Dissolution Flashcards
Voluntary Dissolution before shares have been issued
Before shares are issued, majority of either promoters or initial directors may vote to dissolve and do so by delivering Articles of dissolution to Secretary of State
Voluntary Dissolution after shares have been issued
Board reccomends dissolution to shareholders for approval. if approved by majority entitled to vote then articles are sent to Secretary of State and winding up process begins.
Corporation with multiple classes of stock must get approval from each class.

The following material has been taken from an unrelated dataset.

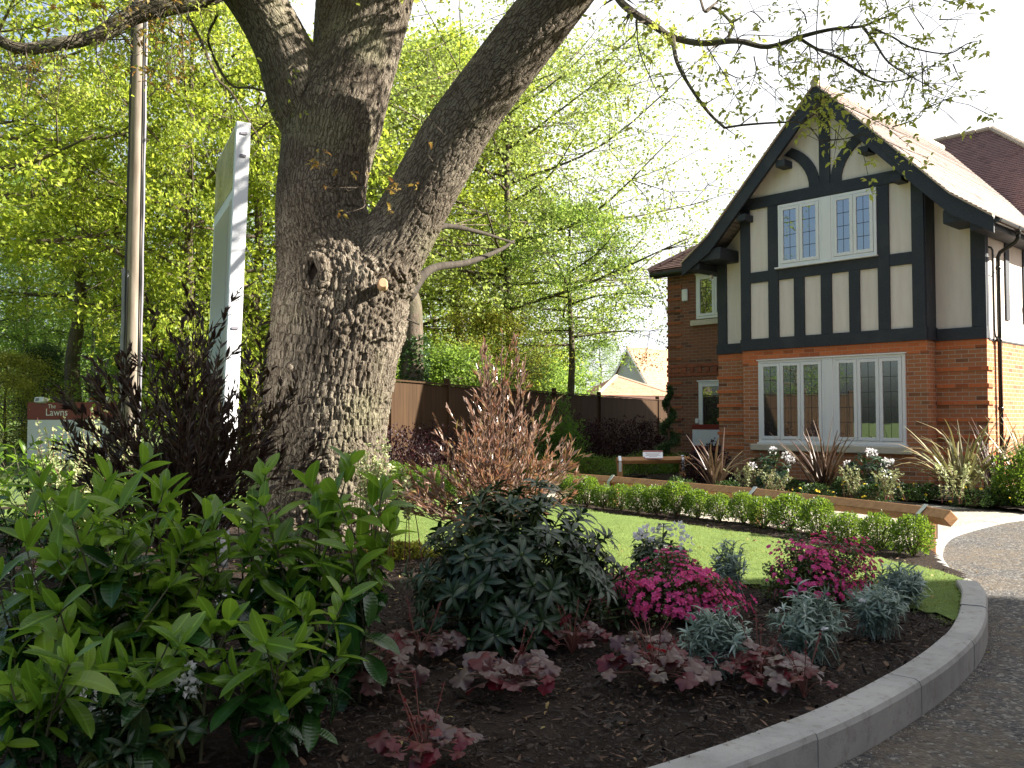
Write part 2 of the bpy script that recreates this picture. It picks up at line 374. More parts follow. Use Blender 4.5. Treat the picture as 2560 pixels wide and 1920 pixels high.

Involuntary Dissolution by Secretary of State
Failure to pay fees or deliver reports, no registered agent, expiration of stated period of duration: allows 60 days notice to cure, if no cure, corporation is administratively dissolved, but there is a 5 year period to seek reinstatement of corporate status.
Involuntary Dissolution by Court
Suit by attorney general initiated for fraud or abuse of legal authority.
Suit by shareholder for director or shareholder deadlock, or if directors are acting illegally, oppressively or fraudulently or wasting corporate assets.
Suit by creditor, if unpaid claim is reduced to judgment and corporation is insolvent.
What must court determine for dissolution by court
if grounds for dissolution exist and whether it is the appropriate remedy.
If so they will issue decree of dissolution to SOS.